> [OBJECTIVE] Starting at the first line of the listing below, repeat each line exactly until the line containing "W.node_tree.nodes['Background'].inputs[1].default_value = 1.6", which you include. Leave out pictures.

> [STORED DATA]

══════

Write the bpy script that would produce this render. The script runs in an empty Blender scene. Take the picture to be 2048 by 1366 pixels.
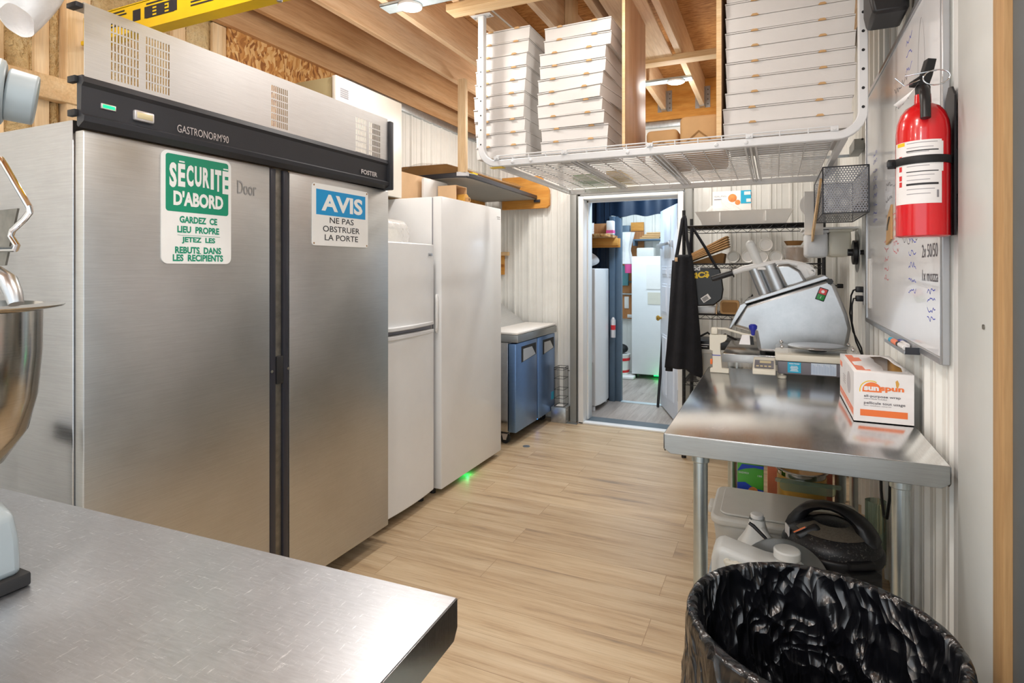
import bpy, bmesh, math, random
from mathutils import Matrix, Vector
S = bpy.context.scene
COL = S.collection
R = math.radians
random.seed(7)

# ---------------------------------------------------------------- camera, world, exposure
cd = bpy.data.cameras.new('camera'); cam = bpy.data.objects.new('camera', cd); COL.objects.link(cam)
cam.location = (0, 0, 1.4); cam.rotation_euler = (R(90), 0, R(24.392))
cd.sensor_width = 36; cd.lens = 1160 / 2048 * 36; cd.shift_y = -146 / 2048; cd.clip_start = .02
S.camera = cam
S.view_settings.view_transform = 'Standard'; S.view_settings.look = 'None'
S.view_settings.gamma = 1; S.view_settings.use_curve_mapping = False
S.view_settings.exposure = .3
W = bpy.data.worlds.new('daylight'); S.world = W; W.use_nodes = True
W.node_tree.nodes['Background'].inputs[0].default_value = (.9, .955, 1, 1)
W.node_tree.nodes['Background'].inputs[1].default_value = 1.6

def lamp(name, kind, loc, power, color=(1, 1, 1), size=.2, rot=(0, 0, 0), shape='DISK', sy=None, spread=None):
    l = bpy.data.lights.new(name, kind); l.energy = power; l.color = color
    if kind == 'AREA':
        l.shape = shape; l.size = size
        if sy: l.size_y = sy
        if spread: l.spread = R(spread)
    elif kind == 'POINT': l.shadow_soft_size = size
    o = bpy.data.objects.new(name, l); o.location = loc; o.rotation_euler = rot; COL.objects.link(o)
    return o
WARM = (1, .965, .925)
PUCKS = [(-1.684, 2.463), (-.641, 4.237), (-1.68, .75), (-.5, .75), (-.5, -.7), (-1.9, -.7), (-1.68, 4.237), (-.641, 2.35)]  # first two are the visible lamps; the rest are added, unseen, for more light
FILL_POWER = [3.5, 6, 9, 9, 9, 9, 9, .8]
for (px, py), glow in zip(PUCKS, FILL_POWER):
    lamp('ceiling_lamp_light', 'AREA', (px, py, 2.715), 8 if glow > 3 else 3.5, WARM, .13)
    lamp('joist_fill_light', 'POINT', (px, py, 2.5), glow, WARM, .06)  # added bare point below each lens, fill light for the joists
lamp('vestibule_light', 'AREA', (-1.15, 5.6, 2.3), 10, (.62, .8, 1), .3)
lamp('back_room_light', 'AREA', (-1.4, 6.75, 2.5), 22, (.72, .87, 1), .6)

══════

> [SOLUTION TO THIS EXERCISE]
Write the bpy script that would produce this render. The script runs in an empty Blender scene. Take the picture to be 2048 by 1366 pixels.
import bpy, bmesh, math, random
from mathutils import Matrix, Vector
S = bpy.context.scene
COL = S.collection
R = math.radians
random.seed(7)

# ---------------------------------------------------------------- camera, world, exposure
cd = bpy.data.cameras.new('camera'); cam = bpy.data.objects.new('camera', cd); COL.objects.link(cam)
cam.location = (0, 0, 1.4); cam.rotation_euler = (R(90), 0, R(24.392))
cd.sensor_width = 36; cd.lens = 1160 / 2048 * 36; cd.shift_y = -146 / 2048; cd.clip_start = .02
S.camera = cam
S.view_settings.view_transform = 'Standard'; S.view_settings.look = 'None'
S.view_settings.gamma = 1; S.view_settings.use_curve_mapping = False
S.view_settings.exposure = .3
W = bpy.data.worlds.new('daylight'); S.world = W; W.use_nodes = True
W.node_tree.nodes['Background'].inputs[0].default_value = (.9, .955, 1, 1)
W.node_tree.nodes['Background'].inputs[1].default_value = 1.6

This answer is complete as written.